━━━━━ Dataset section

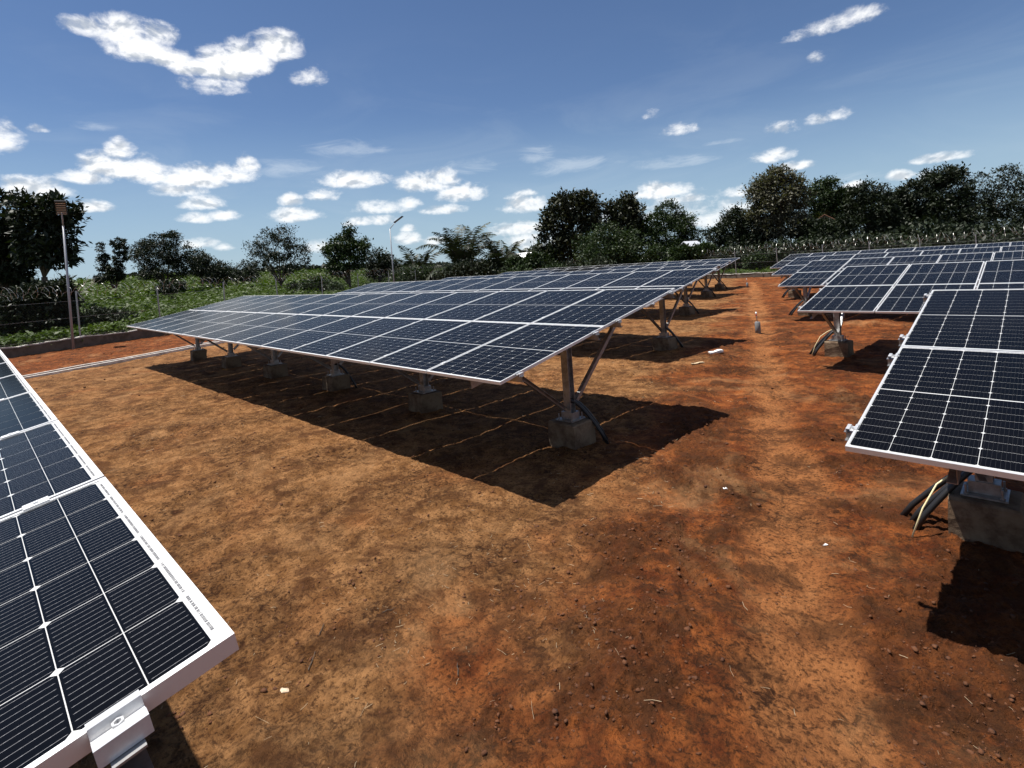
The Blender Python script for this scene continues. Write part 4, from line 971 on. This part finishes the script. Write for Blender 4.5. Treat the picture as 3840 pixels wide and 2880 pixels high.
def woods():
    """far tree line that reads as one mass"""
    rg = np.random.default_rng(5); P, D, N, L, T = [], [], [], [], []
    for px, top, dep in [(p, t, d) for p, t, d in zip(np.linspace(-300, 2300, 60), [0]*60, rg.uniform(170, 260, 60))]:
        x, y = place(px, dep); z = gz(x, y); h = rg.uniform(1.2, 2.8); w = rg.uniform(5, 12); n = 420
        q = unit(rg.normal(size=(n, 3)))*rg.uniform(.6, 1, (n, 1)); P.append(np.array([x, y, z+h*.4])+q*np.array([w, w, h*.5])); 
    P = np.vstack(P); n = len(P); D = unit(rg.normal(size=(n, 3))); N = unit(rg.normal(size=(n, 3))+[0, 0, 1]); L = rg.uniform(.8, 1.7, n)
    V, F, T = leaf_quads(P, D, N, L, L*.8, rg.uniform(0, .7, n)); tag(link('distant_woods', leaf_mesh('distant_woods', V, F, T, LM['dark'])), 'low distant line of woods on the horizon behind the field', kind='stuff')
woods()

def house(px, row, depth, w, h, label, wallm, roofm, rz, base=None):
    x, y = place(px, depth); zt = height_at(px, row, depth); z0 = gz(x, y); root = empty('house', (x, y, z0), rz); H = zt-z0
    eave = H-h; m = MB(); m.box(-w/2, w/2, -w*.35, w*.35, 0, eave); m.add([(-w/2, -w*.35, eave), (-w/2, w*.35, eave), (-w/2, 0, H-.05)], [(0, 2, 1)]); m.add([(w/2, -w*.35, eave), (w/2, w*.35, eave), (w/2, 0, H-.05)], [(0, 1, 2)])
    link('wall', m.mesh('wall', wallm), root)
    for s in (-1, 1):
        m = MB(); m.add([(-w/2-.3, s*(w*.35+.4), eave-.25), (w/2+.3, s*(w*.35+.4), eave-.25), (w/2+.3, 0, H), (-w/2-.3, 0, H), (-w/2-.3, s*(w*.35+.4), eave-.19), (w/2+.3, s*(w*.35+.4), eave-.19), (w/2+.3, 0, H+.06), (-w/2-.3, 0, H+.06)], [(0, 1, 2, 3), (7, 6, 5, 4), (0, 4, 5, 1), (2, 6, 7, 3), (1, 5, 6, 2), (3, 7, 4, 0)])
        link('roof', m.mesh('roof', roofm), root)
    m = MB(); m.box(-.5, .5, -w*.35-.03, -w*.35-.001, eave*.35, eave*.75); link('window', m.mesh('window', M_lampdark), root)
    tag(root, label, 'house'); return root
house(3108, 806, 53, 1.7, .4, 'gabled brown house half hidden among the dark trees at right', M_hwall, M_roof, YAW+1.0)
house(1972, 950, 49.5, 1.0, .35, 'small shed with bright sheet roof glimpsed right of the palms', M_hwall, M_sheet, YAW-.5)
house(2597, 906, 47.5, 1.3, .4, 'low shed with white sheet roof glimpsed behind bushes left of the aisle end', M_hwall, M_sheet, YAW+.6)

━━━━━━━━━━

Exercise details: Repeat the data exactly in full, omitting its pictures.

Expected answer:
The Blender Python script for this scene continues. Write part 4, from line 971 on. This part finishes the script. Write for Blender 4.5. Treat the picture as 3840 pixels wide and 2880 pixels high.
def woods():
    """far tree line that reads as one mass"""
    rg = np.random.default_rng(5); P, D, N, L, T = [], [], [], [], []
    for px, top, dep in [(p, t, d) for p, t, d in zip(np.linspace(-300, 2300, 60), [0]*60, rg.uniform(170, 260, 60))]:
        x, y = place(px, dep); z = gz(x, y); h = rg.uniform(1.2, 2.8); w = rg.uniform(5, 12); n = 420
        q = unit(rg.normal(size=(n, 3)))*rg.uniform(.6, 1, (n, 1)); P.append(np.array([x, y, z+h*.4])+q*np.array([w, w, h*.5])); 
    P = np.vstack(P); n = len(P); D = unit(rg.normal(size=(n, 3))); N = unit(rg.normal(size=(n, 3))+[0, 0, 1]); L = rg.uniform(.8, 1.7, n)
    V, F, T = leaf_quads(P, D, N, L, L*.8, rg.uniform(0, .7, n)); tag(link('distant_woods', leaf_mesh('distant_woods', V, F, T, LM['dark'])), 'low distant line of woods on the horizon behind the field', kind='stuff')
woods()

def house(px, row, depth, w, h, label, wallm, roofm, rz, base=None):
    x, y = place(px, depth); zt = height_at(px, row, depth); z0 = gz(x, y); root = empty('house', (x, y, z0), rz); H = zt-z0
    eave = H-h; m = MB(); m.box(-w/2, w/2, -w*.35, w*.35, 0, eave); m.add([(-w/2, -w*.35, eave), (-w/2, w*.35, eave), (-w/2, 0, H-.05)], [(0, 2, 1)]); m.add([(w/2, -w*.35, eave), (w/2, w*.35, eave), (w/2, 0, H-.05)], [(0, 1, 2)])
    link('wall', m.mesh('wall', wallm), root)
    for s in (-1, 1):
        m = MB(); m.add([(-w/2-.3, s*(w*.35+.4), eave-.25), (w/2+.3, s*(w*.35+.4), eave-.25), (w/2+.3, 0, H), (-w/2-.3, 0, H), (-w/2-.3, s*(w*.35+.4), eave-.19), (w/2+.3, s*(w*.35+.4), eave-.19), (w/2+.3, 0, H+.06), (-w/2-.3, 0, H+.06)], [(0, 1, 2, 3), (7, 6, 5, 4), (0, 4, 5, 1), (2, 6, 7, 3), (1, 5, 6, 2), (3, 7, 4, 0)])
        link('roof', m.mesh('roof', roofm), root)
    m = MB(); m.box(-.5, .5, -w*.35-.03, -w*.35-.001, eave*.35, eave*.75); link('window', m.mesh('window', M_lampdark), root)
    tag(root, label, 'house'); return root
house(3108, 806, 53, 1.7, .4, 'gabled brown house half hidden among the dark trees at right', M_hwall, M_roof, YAW+1.0)
house(1972, 950, 49.5, 1.0, .35, 'small shed with bright sheet roof glimpsed right of the palms', M_hwall, M_sheet, YAW-.5)
house(2597, 906, 47.5, 1.3, .4, 'low shed with white sheet roof glimpsed behind bushes left of the aisle end', M_hwall, M_sheet, YAW+.6)